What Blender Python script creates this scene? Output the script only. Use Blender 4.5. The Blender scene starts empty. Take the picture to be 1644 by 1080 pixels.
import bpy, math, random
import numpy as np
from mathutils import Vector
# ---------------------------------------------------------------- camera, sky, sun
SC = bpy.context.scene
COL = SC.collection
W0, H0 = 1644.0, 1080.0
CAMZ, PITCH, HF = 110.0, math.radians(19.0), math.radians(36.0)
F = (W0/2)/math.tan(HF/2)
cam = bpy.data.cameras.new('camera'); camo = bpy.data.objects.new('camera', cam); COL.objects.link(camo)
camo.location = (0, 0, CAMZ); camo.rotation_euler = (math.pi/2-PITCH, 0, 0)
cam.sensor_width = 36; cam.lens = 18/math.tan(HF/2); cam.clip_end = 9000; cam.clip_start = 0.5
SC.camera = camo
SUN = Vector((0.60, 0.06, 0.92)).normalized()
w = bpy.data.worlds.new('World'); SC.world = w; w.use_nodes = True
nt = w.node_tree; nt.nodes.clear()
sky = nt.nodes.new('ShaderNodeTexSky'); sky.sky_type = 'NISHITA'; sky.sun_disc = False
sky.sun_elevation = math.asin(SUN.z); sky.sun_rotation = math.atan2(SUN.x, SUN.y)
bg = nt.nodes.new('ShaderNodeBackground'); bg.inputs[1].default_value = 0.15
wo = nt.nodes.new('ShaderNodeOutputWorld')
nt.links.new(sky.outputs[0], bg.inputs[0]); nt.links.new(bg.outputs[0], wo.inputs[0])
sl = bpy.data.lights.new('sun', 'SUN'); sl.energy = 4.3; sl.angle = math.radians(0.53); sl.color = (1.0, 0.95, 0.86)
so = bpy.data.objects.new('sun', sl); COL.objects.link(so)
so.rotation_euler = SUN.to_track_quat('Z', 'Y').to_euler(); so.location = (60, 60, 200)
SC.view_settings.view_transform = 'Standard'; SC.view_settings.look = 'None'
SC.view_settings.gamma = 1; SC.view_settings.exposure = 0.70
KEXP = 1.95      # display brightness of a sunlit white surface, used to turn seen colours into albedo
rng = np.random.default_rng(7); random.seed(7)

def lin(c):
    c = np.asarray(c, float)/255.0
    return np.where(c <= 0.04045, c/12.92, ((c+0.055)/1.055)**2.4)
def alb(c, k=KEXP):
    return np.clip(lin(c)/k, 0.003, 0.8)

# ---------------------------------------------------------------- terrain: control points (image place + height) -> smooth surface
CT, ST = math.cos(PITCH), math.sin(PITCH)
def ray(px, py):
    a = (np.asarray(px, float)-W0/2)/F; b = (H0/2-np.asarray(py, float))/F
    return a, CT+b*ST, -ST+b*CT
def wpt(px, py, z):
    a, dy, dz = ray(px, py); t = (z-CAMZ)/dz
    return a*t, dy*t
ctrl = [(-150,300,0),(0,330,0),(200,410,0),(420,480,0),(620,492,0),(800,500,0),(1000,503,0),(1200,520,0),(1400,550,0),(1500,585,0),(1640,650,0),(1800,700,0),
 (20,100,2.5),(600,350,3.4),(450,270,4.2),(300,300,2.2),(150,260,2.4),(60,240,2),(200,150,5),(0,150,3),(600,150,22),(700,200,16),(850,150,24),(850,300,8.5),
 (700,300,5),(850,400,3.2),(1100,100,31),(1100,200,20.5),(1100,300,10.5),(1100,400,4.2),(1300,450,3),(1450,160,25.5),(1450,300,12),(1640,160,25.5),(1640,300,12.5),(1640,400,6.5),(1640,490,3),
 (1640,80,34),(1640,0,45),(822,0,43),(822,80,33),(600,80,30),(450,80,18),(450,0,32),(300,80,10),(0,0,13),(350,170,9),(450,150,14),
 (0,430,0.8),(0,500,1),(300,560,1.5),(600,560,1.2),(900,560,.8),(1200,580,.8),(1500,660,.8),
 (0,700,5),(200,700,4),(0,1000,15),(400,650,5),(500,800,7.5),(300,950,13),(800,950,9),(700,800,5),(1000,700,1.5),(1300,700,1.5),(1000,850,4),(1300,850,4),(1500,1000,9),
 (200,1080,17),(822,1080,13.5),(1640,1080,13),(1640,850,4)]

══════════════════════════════

**Problem description:** How many lines of the listing include the string "scene"? Answer with the number alone.

**Written reply:** 2